## Data segment
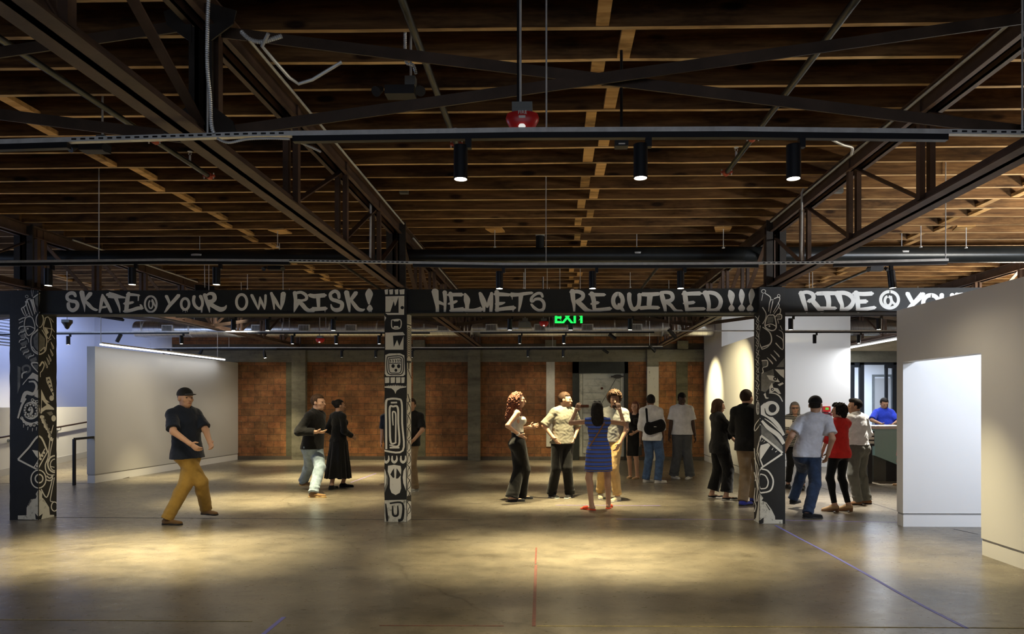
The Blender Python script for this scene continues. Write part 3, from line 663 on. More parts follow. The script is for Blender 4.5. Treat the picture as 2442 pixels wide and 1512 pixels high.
def art(t, c, edge, side, items, cropmap, mats=('art_white', 'black_column_paint', 'art_grey', 'base_paint')):
    B = {m: mb() for m in mats}
    for n, (kind, mi, data) in enumerate(items):
        if mi == 1: lay = 5+(n % 4)*.25
        elif mi == 2: lay = 0
        else: lay = 2+(n % 5)*.3
        if mi == 4: mi = 0; lay = 8+(n % 5)*.2
        m_ = B[mats[mi]]; g = cropmap(data[0]); fm = face_map(c, edge, side, lay)
        if kind == 's':
            pts = [(*g(p[0], p[1]), p[2]*g.k) for p in data[1:]]
            # split the stroke where it crosses the arris
            tmp = mb()
            def fm2(x, y): return (x, y, 0)
            ribbon(tmp, pts, fm2)
            for f in tmp.f:
                q = [tmp.v[i][:2] for i in f]
                for keep in (-1, 1):
                    r = clip_x(q, edge, keep)
                    if len(r) > 2:
                        e2 = edge-.01 if (keep < 0) else edge+.01
                        r = [((min(x, e2) if keep < 0 else max(x, e2)), y) for x, y in r]
                        m_.add([fm(*p) for p in r], [tuple(range(len(r)))])
        else:
            poly = [g(*p) for p in data[1:]]
            for keep in (-1, 1):
                r = clip_x(poly, edge, keep)
                if len(r) > 2:
                    e2 = edge-.01 if (keep < 0) else edge+.01
                    r = [((min(x, e2) if keep < 0 else max(x, e2)), y) for x, y in r]
                    m_.add([fm(*p) for p in r], [tuple(range(len(r)))])
    for k, m_ in B.items():
        if m_.f:
            o = m_.build('painted_artwork', k, t)
            bm = bmesh.new(); bm.from_mesh(o.data); bmesh.ops.triangulate(bm, faces=[f for f in bm.faces if len(f.verts) > 4]); bm.to_mesh(o.data); bm.free()
class G:
    def __init__(s, ox, oy, k): s.o = (ox, oy); s.k = 1/k
    def __call__(s, x, y): return (s.o[0]+x*s.k, s.o[1]+y*s.k)
def circ(c, cx, cy, rx, ry, w, a0=0, a1=360): return (c, *ell(cx, cy, rx, ry, w, a0, a1, 14))
def disc(c, cx, cy, rx, ry=None, n=12):
    ry = ry or rx; return (c, *[(cx+rx*math.cos(2*math.pi*i/n), cy+ry*math.sin(2*math.pi*i/n)) for i in range(n)])
S, P_ = 's', 'p'
# middle column
mid = column(CM, 'middle painted column with stacked black and white block faces and maze pattern')
crM = {'a': G(880, 680, 5.4), 'b': G(880, 950, 5.04)}
it = []
for x0, x1 in ((200, 245), (258, 310), (330, 378), (390, 458)): it.append((P_, 0, ('a', (x0, 60), (x1, 52), (x1-3, 118), (x0+8, 120))))
it += [(P_, 0, ('a', (212, 145), (455, 138), (452, 382), (240, 384), (212, 360))), (P_, 1, ('a', (270, 355), (300, 265), (318, 205), (333, 270), (345, 255), (380, 150), (382, 355))), (P_, 1, ('a', (200, 345), (380, 345), (382, 358), (200, 358))),
 (P_, 1, disc('a', 428, 290, 22)), (P_, 0, ('a', (187, 390), (222, 420), (200, 470), (198, 590), (186, 590))),
 (S, 0, ('a', (290, 450, 14), (405, 448, 14), (400, 552, 14), (300, 552, 14), (290, 450, 14))), (P_, 0, ('a', (310, 452), (390, 448), (375, 466), (325, 468))), (P_, 0, ('a', (310, 552), (390, 552), (375, 528), (325, 526))),
 (P_, 0, ('a', (210, 612), (440, 604), (470, 640), (445, 645), (443, 832), (210, 832))), (P_, 1, ('a', (308, 652), (450, 645), (390, 785), (362, 705), (318, 798))), (P_, 1, ('a', (436, 604), (440, 595), (480, 645), (462, 640))),
 (P_, 0, ('a', (210, 900), (260, 880), (400, 878), (455, 905), (466, 1150), (440, 1172), (225, 1172), (205, 1140))),
 (S, 1, ('a', (235, 925, 12), (330, 912, 12), (432, 925, 12), (444, 1040, 12), (425, 1140, 12), (330, 1152, 12), (245, 1135, 12), (228, 1030, 12), (235, 925, 12))),
 (S, 1, ('a', (258, 945, 11), (340, 938, 11), (412, 945, 11), (420, 1040, 11), (402, 1125, 11), (330, 1132, 11), (268, 1120, 11), (255, 1030, 11), (258, 945, 11))),
 (S, 1, ('a', (262, 1008, 9), (410, 1006, 9))), (P_, 1, disc('a', 310, 1042, 22, 24)), (P_, 1, disc('a', 382, 1044, 22, 26)), (P_, 1, disc('a', 346, 1096, 18, 20))]
for x in (275, 308, 340, 372, 398): it.append((S, 1, ('a', (x-5, 958, 9), (x+4, 975, 10), (x, 1000, 5))))
for x0 in (205, 277, 347, 415): it.append((P_, 0, ('a', (x0, 1188), (x0+58 if x0 < 400 else 460, 1186), (x0+56 if x0 < 400 else 455, 1258), (x0+2, 1262))))
it += [(P_, 0, ('a', (190, 1305), (250, 1290), (340, 1282), (478, 1300), (478, 1316), (400, 1330), (355, 1360), (340, 1400), (325, 1360), (290, 1330), (190, 1320)))]
for k in range(13): it.append((P_, 1, disc('a', 198+k*22, 1300-10*math.sin(k/12*3.1), 7, 9)))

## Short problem
Retype the whole listing exactly and leave the pictures out.

## Exercise solution
The Blender Python script for this scene continues. Write part 3, from line 663 on. More parts follow. The script is for Blender 4.5. Treat the picture as 2442 pixels wide and 1512 pixels high.
def art(t, c, edge, side, items, cropmap, mats=('art_white', 'black_column_paint', 'art_grey', 'base_paint')):
    B = {m: mb() for m in mats}
    for n, (kind, mi, data) in enumerate(items):
        if mi == 1: lay = 5+(n % 4)*.25
        elif mi == 2: lay = 0
        else: lay = 2+(n % 5)*.3
        if mi == 4: mi = 0; lay = 8+(n % 5)*.2
        m_ = B[mats[mi]]; g = cropmap(data[0]); fm = face_map(c, edge, side, lay)
        if kind == 's':
            pts = [(*g(p[0], p[1]), p[2]*g.k) for p in data[1:]]
            # split the stroke where it crosses the arris
            tmp = mb()
            def fm2(x, y): return (x, y, 0)
            ribbon(tmp, pts, fm2)
            for f in tmp.f:
                q = [tmp.v[i][:2] for i in f]
                for keep in (-1, 1):
                    r = clip_x(q, edge, keep)
                    if len(r) > 2:
                        e2 = edge-.01 if (keep < 0) else edge+.01
                        r = [((min(x, e2) if keep < 0 else max(x, e2)), y) for x, y in r]
                        m_.add([fm(*p) for p in r], [tuple(range(len(r)))])
        else:
            poly = [g(*p) for p in data[1:]]
            for keep in (-1, 1):
                r = clip_x(poly, edge, keep)
                if len(r) > 2:
                    e2 = edge-.01 if (keep < 0) else edge+.01
                    r = [((min(x, e2) if keep < 0 else max(x, e2)), y) for x, y in r]
                    m_.add([fm(*p) for p in r], [tuple(range(len(r)))])
    for k, m_ in B.items():
        if m_.f:
            o = m_.build('painted_artwork', k, t)
            bm = bmesh.new(); bm.from_mesh(o.data); bmesh.ops.triangulate(bm, faces=[f for f in bm.faces if len(f.verts) > 4]); bm.to_mesh(o.data); bm.free()
class G:
    def __init__(s, ox, oy, k): s.o = (ox, oy); s.k = 1/k
    def __call__(s, x, y): return (s.o[0]+x*s.k, s.o[1]+y*s.k)
def circ(c, cx, cy, rx, ry, w, a0=0, a1=360): return (c, *ell(cx, cy, rx, ry, w, a0, a1, 14))
def disc(c, cx, cy, rx, ry=None, n=12):
    ry = ry or rx; return (c, *[(cx+rx*math.cos(2*math.pi*i/n), cy+ry*math.sin(2*math.pi*i/n)) for i in range(n)])
S, P_ = 's', 'p'
# middle column
mid = column(CM, 'middle painted column with stacked black and white block faces and maze pattern')
crM = {'a': G(880, 680, 5.4), 'b': G(880, 950, 5.04)}
it = []
for x0, x1 in ((200, 245), (258, 310), (330, 378), (390, 458)): it.append((P_, 0, ('a', (x0, 60), (x1, 52), (x1-3, 118), (x0+8, 120))))
it += [(P_, 0, ('a', (212, 145), (455, 138), (452, 382), (240, 384), (212, 360))), (P_, 1, ('a', (270, 355), (300, 265), (318, 205), (333, 270), (345, 255), (380, 150), (382, 355))), (P_, 1, ('a', (200, 345), (380, 345), (382, 358), (200, 358))),
 (P_, 1, disc('a', 428, 290, 22)), (P_, 0, ('a', (187, 390), (222, 420), (200, 470), (198, 590), (186, 590))),
 (S, 0, ('a', (290, 450, 14), (405, 448, 14), (400, 552, 14), (300, 552, 14), (290, 450, 14))), (P_, 0, ('a', (310, 452), (390, 448), (375, 466), (325, 468))), (P_, 0, ('a', (310, 552), (390, 552), (375, 528), (325, 526))),
 (P_, 0, ('a', (210, 612), (440, 604), (470, 640), (445, 645), (443, 832), (210, 832))), (P_, 1, ('a', (308, 652), (450, 645), (390, 785), (362, 705), (318, 798))), (P_, 1, ('a', (436, 604), (440, 595), (480, 645), (462, 640))),
 (P_, 0, ('a', (210, 900), (260, 880), (400, 878), (455, 905), (466, 1150), (440, 1172), (225, 1172), (205, 1140))),
 (S, 1, ('a', (235, 925, 12), (330, 912, 12), (432, 925, 12), (444, 1040, 12), (425, 1140, 12), (330, 1152, 12), (245, 1135, 12), (228, 1030, 12), (235, 925, 12))),
 (S, 1, ('a', (258, 945, 11), (340, 938, 11), (412, 945, 11), (420, 1040, 11), (402, 1125, 11), (330, 1132, 11), (268, 1120, 11), (255, 1030, 11), (258, 945, 11))),
 (S, 1, ('a', (262, 1008, 9), (410, 1006, 9))), (P_, 1, disc('a', 310, 1042, 22, 24)), (P_, 1, disc('a', 382, 1044, 22, 26)), (P_, 1, disc('a', 346, 1096, 18, 20))]
for x in (275, 308, 340, 372, 398): it.append((S, 1, ('a', (x-5, 958, 9), (x+4, 975, 10), (x, 1000, 5))))
for x0 in (205, 277, 347, 415): it.append((P_, 0, ('a', (x0, 1188), (x0+58 if x0 < 400 else 460, 1186), (x0+56 if x0 < 400 else 455, 1258), (x0+2, 1262))))
it += [(P_, 0, ('a', (190, 1305), (250, 1290), (340, 1282), (478, 1300), (478, 1316), (400, 1330), (355, 1360), (340, 1400), (325, 1360), (290, 1330), (190, 1320)))]
for k in range(13): it.append((P_, 1, disc('a', 198+k*22, 1300-10*math.sin(k/12*3.1), 7, 9)))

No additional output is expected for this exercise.